Para calmar sin duda la mala conciencia ante los hechos someramente apuntados, en Córdoba ha entrado la peligrosa obsesión reconstructora. Es muy probable que nuestros "reconstructores" consideren salvajes a los ciudadanos de Roma, que no han rehecho el Foro o el Coliseo, o que estimen indolentes e incultos a los atenienses, que no han tenido interés en reconstruirnos el Partenón, dejando los fragmentos del mismo esparcidos por la Acrópolis. Aquí, en Córdoba, no se trata de dejar a las ruinas en condiciones, todo lo más, de que no se arruinen más; eso se estimaría en poco.
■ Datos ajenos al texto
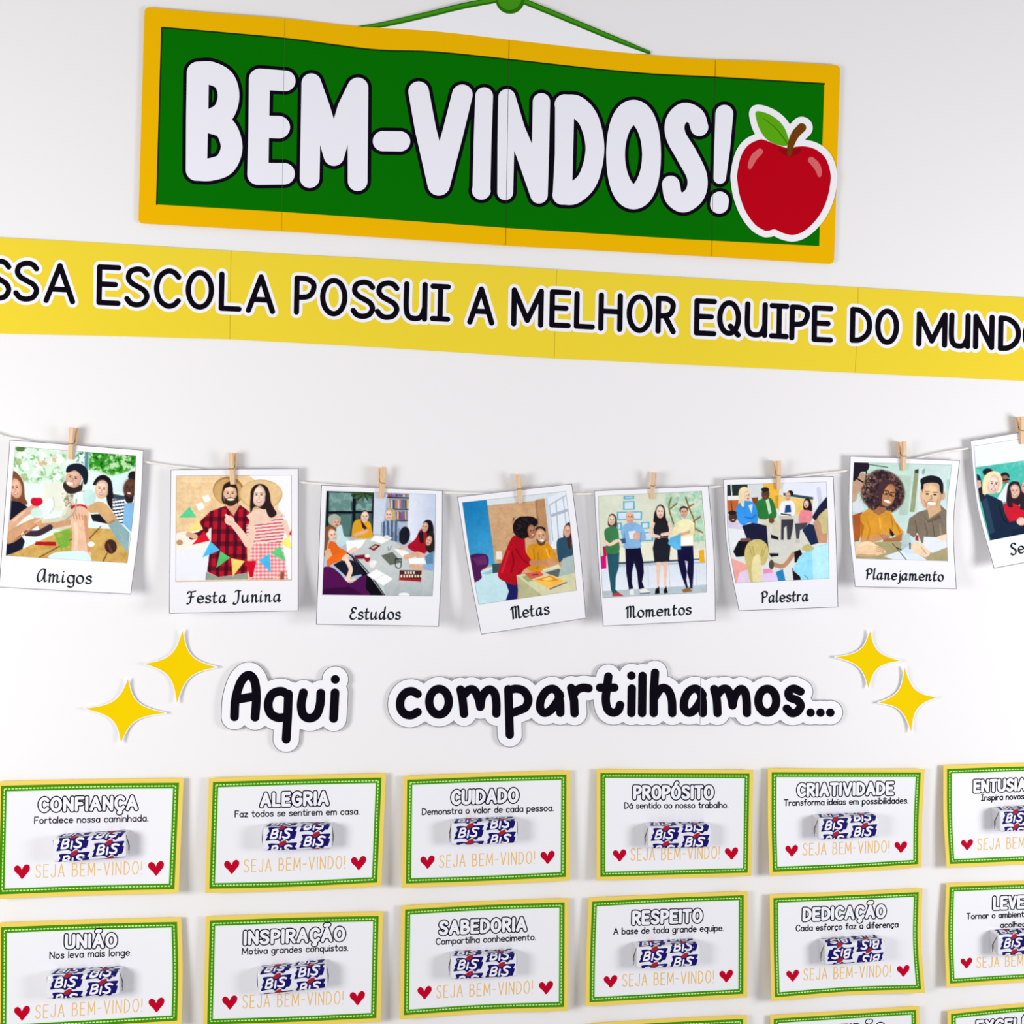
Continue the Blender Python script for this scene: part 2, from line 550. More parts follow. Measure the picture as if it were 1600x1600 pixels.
X = 0.62                                    # height of the small letters
G = {
    'A': (.66, [L((0, 0), (.33, 1), (.66, 0)), L((.13, .33), (.53, .33))]),
    'B': (.54, [L((0, 0), (0, 1)), C((0, 1), (.28, .99), (.45, .86), (.43, .65), (.28, .53), (0, .53)), C((0, .53), (.32, .52), (.53, .4), (.53, .17), (.34, .01), (0, 0))]),
    'C': (.58, [C((.58, .84), (.46, .97), (.28, 1), (.08, .83), (0, .5), (.08, .17), (.28, 0), (.46, .03), (.58, .16))]),
    'D': (.58, [L((0, 0), (0, 1)), C((0, 1), (.26, .97), (.5, .78), (.58, .5), (.5, .22), (.26, .03), (0, 0))]),
    'E': (.5, [L((.5, 1), (0, 1), (0, 0), (.5, 0)), L((0, .52), (.42, .52))]),
    'F': (.48, [L((.48, 1), (0, 1), (0, 0)), L((0, .52), (.4, .52))]),
    'G': (.62, [C((.58, .84), (.46, .97), (.28, 1), (.08, .83), (0, .5), (.08, .17), (.28, 0), (.5, .04), (.61, .22)), L((.61, .22), (.61, .46), (.36, .46))]),
    'H': (.56, [L((0, 0), (0, 1)), L((.56, 0), (.56, 1)), L((0, .52), (.56, .52))]),
    'I': (.0, [L((0, 0), (0, 1))]),
    'J': (.44, [C((.44, 1), (.44, .3), (.38, .06), (.2, 0), (.04, .08), (0, .22))]),
    'L': (.46, [L((0, 1), (0, 0), (.46, 0))]),
    'M': (.76, [L((0, 0), (.04, 1), (.38, .22), (.72, 1), (.76, 0))]),
    'N': (.58, [L((0, 0), (0, 1), (.58, 0), (.58, 1))]),
    'O': (.66, [arc(.33, .5, .33, .5, 0, 360, 32)]),
    'P': (.52, [L((0, 0), (0, 1)), C((0, 1), (.3, .99), (.5, .88), (.52, .7), (.42, .52), (.24, .45), (0, .44))]),
    'Q': (.66, [arc(.33, .5, .33, .5, 0, 360, 32), L((.38, .24), (.66, -.04))]),
    'R': (.54, [L((0, 0), (0, 1)), C((0, 1), (.3, .99), (.5, .88), (.51, .7), (.42, .54), (.24, .48), (0, .47)), L((.24, .47), (.54, 0))]),
    'S': (.54, [C((.52, .86), (.42, .97), (.26, 1), (.08, .92), (.03, .74), (.12, .6), (.3, .5), (.46, .4), (.53, .24), (.44, .06), (.26, 0), (.1, .04), (0, .16))]),
    'T': (.56, [L((0, 1), (.56, 1)), L((.28, 1), (.28, 0))]),
    'U': (.58, [C((0, 1), (0, .3), (.08, .06), (.28, 0), (.48, .06), (.58, .3), (.58, 1))]),
    'V': (.62, [L((0, 1), (.31, 0), (.62, 1))]),
    'X': (.58, [L((0, 0), (.58, 1)), L((0, 1), (.58, 0))]),
    'Z': (.54, [L((0, 1), (.54, 1), (0, 0), (.54, 0))]),
    'a': (.46, [arc(.23, .3, .23, .31, 0, 360, 22), L((.46, .6), (.46, 0))]),
    'b': (.46, [L((0, 1), (0, 0)), arc(.23, .3, .23, .31, 0, 360, 22)]),
    'c': (.42, [C((.42, .5), (.32, .6), (.18, .6), (.05, .5), (0, .3), (.05, .1), (.18, 0), (.32, 0), (.42, .1))]),
    'd': (.46, [arc(.23, .3, .23, .31, 0, 360, 22), L((.46, 1), (.46, 0))]),
    'e': (.46, [C((.01, .33), (.45, .33), (.42, .5), (.24, .61), (.06, .52), (0, .3), (.07, .08), (.25, 0), (.43, .08))]),
    'f': (.34, [C((.34, .94), (.26, 1), (.16, .94), (.14, .8), (.14, 0)), L((0, .6), (.3, .6))]),
    'g': (.46, [arc(.23, .3, .23, .31, 0, 360, 22), C((.46, .6), (.46, -.1), (.42, -.28), (.24, -.36), (.04, -.28))]),
    'h': (.44, [L((0, 1), (0, 0)), C((0, .36), (.08, .54), (.24, .61), (.4, .52), (.44, .34), (.44, 0))]),
    'i': (.0, [L((0, .6), (0, 0)), L((0, .86), (0, .87))]),
    'j': (.16, [C((.16, .6), (.16, -.12), (.12, -.3), (0, -.34)), L((.16, .86), (.16, .87))]),
    'l': (.0, [L((0, 1), (0, 0))]),
    'm': (.74, [L((0, .6), (0, 0)), C((0, .36), (.06, .54), (.18, .61), (.32, .54), (.37, .36), (.37, 0)), C((.37, .36), (.43, .54), (.55, .61), (.69, .54), (.74, .36), (.74, 0))]),
    'n': (.44, [L((0, .6), (0, 0)), C((0, .36), (.08, .54), (.24, .61), (.4, .52), (.44, .34), (.44, 0))]),
    'o': (.48, [arc(.24, .3, .24, .31, 0, 360, 22)]),
    'p': (.46, [L((0, .6), (0, -.36)), arc(.23, .3, .23, .31, 0, 360, 22)]),
    'q': (.46, [arc(.23, .3, .23, .31, 0, 360, 22), L((.46, .6), (.46, -.36))]),
    'r': (.3, [L((0, .6), (0, 0)), C((0, .34), (.06, .5), (.16, .59), (.3, .58))]),
    's': (.38, [C((.37, .5), (.28, .6), (.14, .6), (.04, .53), (.04, .42), (.16, .33), (.3, .28), (.38, .17), (.32, .04), (.18, 0), (.06, .02), (0, .1))]),
    't': (.34, [C((.15, .92), (.14, .2), (.2, .02), (.32, .02)), L((0, .62), (.32, .62))]),
    'u': (.44, [C((0, .6), (0, .22), (.06, .05), (.2, 0), (.36, .08), (.44, .24)), L((.44, .6), (.44, 0))]),
    'v': (.42, [L((0, .6), (.21, 0), (.42, .6))]),
    'z': (.4, [L((0, .6), (.4, .6), (0, 0), (.4, 0))]),
    '.': (.0, [L((0, 0), (0, .005))]),
    '-': (.34, [L((0, .46), (.34, .46))]),
    '!': (.0, [L((0, 1), (0, .34)), L((0, 0), (0, .01))]),
    ' ': (.22, []),
}


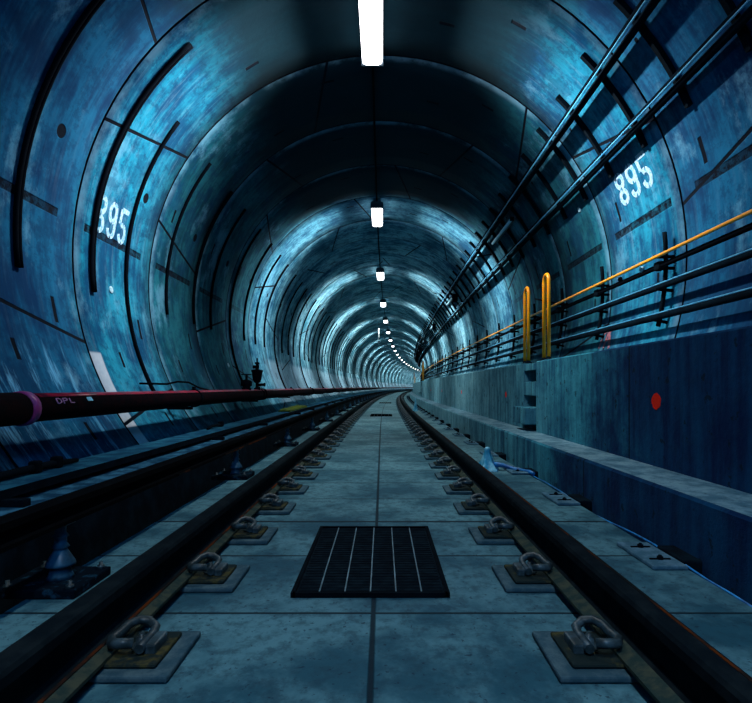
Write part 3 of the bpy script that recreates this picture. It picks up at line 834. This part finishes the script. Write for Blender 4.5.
def number(side, s0, a0, H, w, gap, t, label):
    root = empty('wall_number', 0, 0, 0)
    x = 0
    for ch, nm in (('8', 'digit_eight'), ('9', 'digit_nine'), ('5', 'digit_five')):
        polys = [[(px + x, py) for px, py in poly] for poly in digit(ch, w, H, t)]
        lining_patch(polys, side, s0, a0, name=nm, parent=root); x += w + gap
    tag(root, label, 'number')
number('left', 4.96, 173.6, .36, .165, .045, .048, 'white stencilled number 895 partly behind a black conduit on the left wall')
number('right', 5.66, 16.0, .34, .19, .05, .052, 'white stencilled number 895 high on the right wall')
# faded red mark low on the right lining
A = []
A += stroke([(0, 0), (.10, .30)], .05) + stroke([(.36, -.02), (.26, .30)], .07) + stroke([(.16, .0), (.24, .30)], .05) + stroke([(.08, .29), (.42, .31)], .045) + stroke([(.18, .12), (.34, .13)], .04)
A = [[(x*.8, y*.62) for x, y in q] for q in A]
tag(lining_patch(A, 'right', 6.32, -15.2, name='paint_mark', mat=M['redfade']), 'faded red painted letter mark behind the lowest pipe above the walkway wall', 'paint mark')
# pale patch / plugs
for s, a, lb in ((5.30, 184.2, 'small pale round plug in the left wall just below the stencilled number'), (8.95, 197.3, 'pale oval plug in the left wall just above the red pipe before the valves'), (6.62, 22.8, 'small pale round plug under the lower cable run on the right wall')):
    cpt = wall_pt(s, a, -.002); nrm = (wall_pt(s, a, .1) - cpt).normalized()
    o = MB().lathe([(.035, 0), (.035, .010), (.026, .014)], n=18, axis=nrm).build('wall_plug', M['plug'], loc=cpt); tag(o, lb, 'plug')
# red spots on the walkway wall
for k, (s, h, rs, rh) in enumerate(((3.38, -.088, .055, .050), (7.48, -.105, .045, .040), (11.7, -.11, .045, .04), (15.8, -.11, .04, .04), (20.0, -.11, .04, .04))):
    mb = MB(); n = 22; rnd = random.Random(k); top = []; bot = []
    for i in range(n):
        t = 2*PI*i/n; q = 1 + rnd.uniform(-.09, .09)
        top.append(mb.vert(P(s + rs*q*math.cos(t), WX-.002, hz(h + rh*q*math.sin(t))))); bot.append(mb.vert(P(s + rs*q*math.cos(t), WX+.002, hz(h + rh*q*math.sin(t)))))
    mb.face(top); mb.face(bot[::-1])
    for i in range(n): mb.face((top[i], bot[i], bot[(i+1)%n], top[(i+1)%n]))
    tag(mb.build('paint_spot', M['redpaint']), f'red sprayed paint spot on the face of the walkway wall, {nth(k+1)} from the camera', 'paint spot', 'red spots on the walkway wall')

# ------------------------------------------------------------------ blue cable in the gutter, plastic bags
pp = []; s = 1.7
rnd = random.Random(8)
while s < 5.0:
    pp.append(P(s, 1.335 + .012*math.sin(s*5) + rnd.uniform(-.004, .004), -.012 + .010*math.sin(s*3.1))); s += .12
tag(MB().tube(pp, .005, 8).build('gutter_cable', M['bluecable']), 'bright blue cable lying in the gutter along the right slab edge', 'cable')
def bag(s, u, H, Rb, label, name='plastic_bag', tail=True):
    mb = MB(); n = 28; rnd = random.Random(int(s*10)); rings = []
    prof = [(1.0, 0), (.96, .03), (.80, .12), (.62, .28), (.48, .45), (.36, .62), (.27, .76), (.27, .86), (.25, .94), (.15, .99), (.02, 1.0)]
    for i, (r, z) in enumerate(prof):
        amp = .22*(1-z)**.6
        rings.append([mb.vert(((Rb*r*(1+amp*math.sin(5*2*PI*k/n + z*2) + amp*.5*math.sin(11*2*PI*k/n+1)))*math.cos(2*PI*k/n)*.9,
                                (Rb*r*(1+amp*math.sin(5*2*PI*k/n + z*2)))*math.sin(2*PI*k/n)*1.2, H*z)) for k in range(n)])
    for a, b in zip(rings, rings[1:]):
        for k in range(n): mb.face((a[k], a[(k+1)%n], b[(k+1)%n], b[k]), smooth=True)
    mb.face(rings[0][::-1]); mb.face(rings[-1])
    r = empty(name, s, u, 0.001)
    mb.build('draped_sheet', M['bag'], r)
    if tail: MB().tube([(.04, 0, .05), (.14, -.02, .045), (.24, -.10, .02), (.33, -.22, .014), (.34, -.34, .02)], [.03, .02, .016, .02, .012], 8).build('trailing_strip', M['bluecable'], r)
    tag(r, label, 'bag')
bag(5.05, .985, .215, .115, 'blue plastic sheet bunched to a point on the slab beside the right rail')
bag(17.3, 1.02, .40, .09, 'small distant blue plastic sheet standing where the slab bends right', tail=False)

# ------------------------------------------------------------------ added blue fill at the camera end of the tunnel
w = bpy.data.worlds.new('world'); SC.world = w; w.use_nodes = True
bg = w.node_tree.nodes['Background']; bg.inputs[0].default_value = (.01, .10, .30, 1); bg.inputs[1].default_value = .6
def near_fill_light(x, y, z, tgt, power, size, col, label):  # added blue fill for the near walls, with invented head and arm
    r = bpy.data.objects.new('near_fill_light', None); C.objects.link(r); r.location = (x, y, z)
    d = (Vector(tgt) - Vector((x, y, z))); r.rotation_euler = d.to_track_quat('-Z', 'Y').to_euler()
    MB().box((0, 0, .05), (size+.06, size*.6+.06, .07)).build('head', M['housing'], r, bevel=.01)
    MB().tube([(0, 0, .06), (0, 0, .25)], .015, 8).build('bracket_arm', M['black'], r)
    l = bpy.data.lights.new('near_fill_panel', 'AREA'); l.shape = 'RECTANGLE'; l.size = size; l.size_y = size*.6; l.energy = power; l.color = col
    lo = bpy.data.objects.new('panel', l); C.objects.link(lo); lo.parent = r
    tag(r, label, 'work light')
near_fill_light(.2, -1.2, 2.9, (.1, 5.0, 1.9), 42, .5, (.08, .45, 1.0), 'added unseen blue fill light behind the camera')

# ------------------------------------------------------------------ camera
cam = bpy.data.cameras.new('camera'); co = bpy.data.objects.new('camera', cam); C.objects.link(co)
co.location = (0, 0, EYE); co.rotation_euler = (PI/2, 0, 0)
cam.sensor_fit = 'HORIZONTAL'; cam.sensor_width = 36; cam.lens = 540/752*36
cam.shift_x = -6/752; cam.shift_y = 35.5/752
cam.clip_start = .05; cam.clip_end = 400
SC.camera = co
vs = SC.view_settings; vs.view_transform = 'Standard'; vs.look = 'None'; vs.gamma = 1; vs.use_curve_mapping = False; vs.exposure = 0.0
Hay que hacer de nuevo -absolutamente de nuevo- la Sala del Trono del palacio de Medina Azahara, hasta ofrecernos una ridícula parodia de lo que fue; hay que hacer íntegramente de nuevo el inmenso templo romano, aunque, desde luego, con columnas de escayola y capiteles de lo mismo; hay que hacer de nuevo la totalidad de las almenas de la muralla del Alcázar y construir un foso escuálido, capaz de ser asaltado por un infante en jolgorio (...); hay que estropear definitivamente la puerta de Sevilla, único resto de arquitectura militar visigótica que poseemos, con bloques de piedra simulada; hay que pintarrajear de colorines absurdos la portada románico-ojival de la capilla mudéjar de San Bartolomé, o hacer que nos sonrojemos ante los que, al visitarnos, nos preguntan "¿pero qué es eso?", cuando contemplan la horripilante fachada del Hospicio (hoy Diputación) estucada para simular mármoles veteados. Y así sucesivamente.
(...) Alberto Moravia dijo hace años que Córdoba era la ciudad más bella del mundo. Por principio, hay que considerar esta frase inexacta. Sólo en un arrebato disculpable puede emitirse, porque, de hecho, nadie, ni Moravia, ni Fidias redivivo, posee una vara para dictaminar sobre medidas estéticas. Yo me limito a decir que Córdoba me parecía muy bella y que, para mí también, no era intercambiable. Si usted, querido lector, pretende tener idea de lo que Córdoba era nada más que hace diez años, ha de apresurarse. Porque de algo de lo que fuera puede no quedar huella alguna cuando venga, o, por el contrario, puede hallarlo todavía, pero bajo la forma de esperpento.